3D scene scripts
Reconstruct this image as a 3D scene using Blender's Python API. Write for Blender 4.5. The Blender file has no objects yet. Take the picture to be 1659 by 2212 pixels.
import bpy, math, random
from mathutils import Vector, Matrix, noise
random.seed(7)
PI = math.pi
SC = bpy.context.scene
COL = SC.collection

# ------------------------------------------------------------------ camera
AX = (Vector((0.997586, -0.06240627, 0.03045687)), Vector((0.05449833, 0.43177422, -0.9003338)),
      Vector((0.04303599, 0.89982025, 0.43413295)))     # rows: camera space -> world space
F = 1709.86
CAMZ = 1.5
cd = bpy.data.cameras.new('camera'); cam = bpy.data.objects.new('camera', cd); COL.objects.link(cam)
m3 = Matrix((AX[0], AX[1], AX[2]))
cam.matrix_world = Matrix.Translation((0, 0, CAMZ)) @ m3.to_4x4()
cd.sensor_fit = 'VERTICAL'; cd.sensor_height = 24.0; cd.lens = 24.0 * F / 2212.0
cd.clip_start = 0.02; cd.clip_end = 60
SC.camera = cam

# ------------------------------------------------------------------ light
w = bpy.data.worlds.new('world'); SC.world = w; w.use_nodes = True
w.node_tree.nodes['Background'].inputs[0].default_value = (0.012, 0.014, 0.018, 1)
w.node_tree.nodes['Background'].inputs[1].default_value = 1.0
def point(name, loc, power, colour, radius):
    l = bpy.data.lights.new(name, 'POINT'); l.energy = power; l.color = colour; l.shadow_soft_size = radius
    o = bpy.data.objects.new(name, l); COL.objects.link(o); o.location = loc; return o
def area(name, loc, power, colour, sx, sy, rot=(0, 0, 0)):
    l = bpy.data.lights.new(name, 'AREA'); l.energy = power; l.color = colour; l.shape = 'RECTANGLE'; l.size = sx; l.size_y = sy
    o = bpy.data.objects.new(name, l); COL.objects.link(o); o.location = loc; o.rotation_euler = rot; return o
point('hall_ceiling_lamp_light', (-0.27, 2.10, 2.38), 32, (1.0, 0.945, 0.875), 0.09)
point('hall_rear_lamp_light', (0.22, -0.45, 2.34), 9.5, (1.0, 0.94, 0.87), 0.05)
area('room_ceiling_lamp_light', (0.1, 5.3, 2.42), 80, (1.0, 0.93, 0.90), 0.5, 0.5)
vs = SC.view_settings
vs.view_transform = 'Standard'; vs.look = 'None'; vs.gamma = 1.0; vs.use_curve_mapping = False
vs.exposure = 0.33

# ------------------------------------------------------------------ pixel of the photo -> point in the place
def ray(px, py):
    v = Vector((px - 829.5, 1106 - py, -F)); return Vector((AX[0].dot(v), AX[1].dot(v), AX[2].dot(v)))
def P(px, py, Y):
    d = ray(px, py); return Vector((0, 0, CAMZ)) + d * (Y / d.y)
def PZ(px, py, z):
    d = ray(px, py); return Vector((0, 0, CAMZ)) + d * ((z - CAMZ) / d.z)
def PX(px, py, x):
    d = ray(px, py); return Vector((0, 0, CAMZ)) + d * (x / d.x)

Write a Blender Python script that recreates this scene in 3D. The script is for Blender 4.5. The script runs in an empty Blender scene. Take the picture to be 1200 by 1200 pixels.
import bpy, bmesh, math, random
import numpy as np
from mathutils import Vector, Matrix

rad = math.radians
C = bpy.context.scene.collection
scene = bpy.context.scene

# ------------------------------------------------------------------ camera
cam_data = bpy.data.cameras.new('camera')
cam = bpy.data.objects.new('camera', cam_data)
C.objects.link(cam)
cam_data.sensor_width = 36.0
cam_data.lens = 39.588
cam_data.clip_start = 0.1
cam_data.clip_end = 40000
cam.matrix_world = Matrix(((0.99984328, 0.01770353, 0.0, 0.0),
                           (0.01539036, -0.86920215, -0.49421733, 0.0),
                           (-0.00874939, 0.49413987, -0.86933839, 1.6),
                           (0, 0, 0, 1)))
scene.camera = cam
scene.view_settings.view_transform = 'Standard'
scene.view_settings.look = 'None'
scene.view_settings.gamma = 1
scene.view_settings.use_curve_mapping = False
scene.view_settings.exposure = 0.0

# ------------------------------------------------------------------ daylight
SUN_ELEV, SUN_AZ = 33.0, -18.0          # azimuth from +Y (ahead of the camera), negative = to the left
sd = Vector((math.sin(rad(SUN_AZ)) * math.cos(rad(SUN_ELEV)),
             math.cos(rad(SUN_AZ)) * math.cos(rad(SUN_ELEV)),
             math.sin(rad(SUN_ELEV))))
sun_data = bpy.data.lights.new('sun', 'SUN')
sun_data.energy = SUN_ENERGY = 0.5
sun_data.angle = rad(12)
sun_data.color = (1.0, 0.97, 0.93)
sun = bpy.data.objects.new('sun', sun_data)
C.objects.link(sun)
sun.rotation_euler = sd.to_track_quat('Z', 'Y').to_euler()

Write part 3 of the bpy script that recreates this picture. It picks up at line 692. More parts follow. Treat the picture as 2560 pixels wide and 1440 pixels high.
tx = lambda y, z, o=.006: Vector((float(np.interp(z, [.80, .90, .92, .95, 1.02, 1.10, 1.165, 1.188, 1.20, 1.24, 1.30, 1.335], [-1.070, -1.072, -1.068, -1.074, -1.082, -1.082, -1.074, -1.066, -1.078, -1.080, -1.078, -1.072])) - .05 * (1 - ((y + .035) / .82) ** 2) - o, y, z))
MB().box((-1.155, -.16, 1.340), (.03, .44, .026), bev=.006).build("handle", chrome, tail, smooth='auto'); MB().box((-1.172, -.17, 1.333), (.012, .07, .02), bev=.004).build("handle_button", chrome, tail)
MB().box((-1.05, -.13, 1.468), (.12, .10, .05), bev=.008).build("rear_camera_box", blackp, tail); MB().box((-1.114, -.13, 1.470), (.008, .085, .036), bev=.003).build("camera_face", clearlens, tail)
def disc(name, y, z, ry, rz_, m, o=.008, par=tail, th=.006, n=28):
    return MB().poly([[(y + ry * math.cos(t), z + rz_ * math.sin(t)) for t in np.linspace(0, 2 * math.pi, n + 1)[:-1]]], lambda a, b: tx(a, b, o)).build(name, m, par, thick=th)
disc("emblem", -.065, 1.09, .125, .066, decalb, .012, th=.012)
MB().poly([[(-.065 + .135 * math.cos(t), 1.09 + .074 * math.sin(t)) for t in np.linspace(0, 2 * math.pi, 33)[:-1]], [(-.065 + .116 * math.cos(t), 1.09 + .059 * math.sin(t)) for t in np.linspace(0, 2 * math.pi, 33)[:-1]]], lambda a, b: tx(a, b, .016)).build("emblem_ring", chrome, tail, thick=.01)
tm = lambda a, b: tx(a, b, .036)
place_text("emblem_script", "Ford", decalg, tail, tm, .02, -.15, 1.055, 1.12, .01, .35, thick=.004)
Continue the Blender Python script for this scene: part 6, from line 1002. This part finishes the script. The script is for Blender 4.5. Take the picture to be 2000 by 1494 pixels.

#### Problem requirements:
Please transcribe, exactly and with nothing added, the lines from the first line of the material above through the line that contains "SC.camera = cam".

#### Output below:
Reconstruct this image as a 3D scene using Blender's Python API. Write for Blender 4.5. The Blender file has no objects yet. Take the picture to be 1659 by 2212 pixels.
import bpy, math, random
from mathutils import Vector, Matrix, noise
random.seed(7)
PI = math.pi
SC = bpy.context.scene
COL = SC.collection

# ------------------------------------------------------------------ camera
AX = (Vector((0.997586, -0.06240627, 0.03045687)), Vector((0.05449833, 0.43177422, -0.9003338)),
      Vector((0.04303599, 0.89982025, 0.43413295)))     # rows: camera space -> world space
F = 1709.86
CAMZ = 1.5
cd = bpy.data.cameras.new('camera'); cam = bpy.data.objects.new('camera', cd); COL.objects.link(cam)
m3 = Matrix((AX[0], AX[1], AX[2]))
cam.matrix_world = Matrix.Translation((0, 0, CAMZ)) @ m3.to_4x4()
cd.sensor_fit = 'VERTICAL'; cd.sensor_height = 24.0; cd.lens = 24.0 * F / 2212.0
cd.clip_start = 0.02; cd.clip_end = 60
SC.camera = cam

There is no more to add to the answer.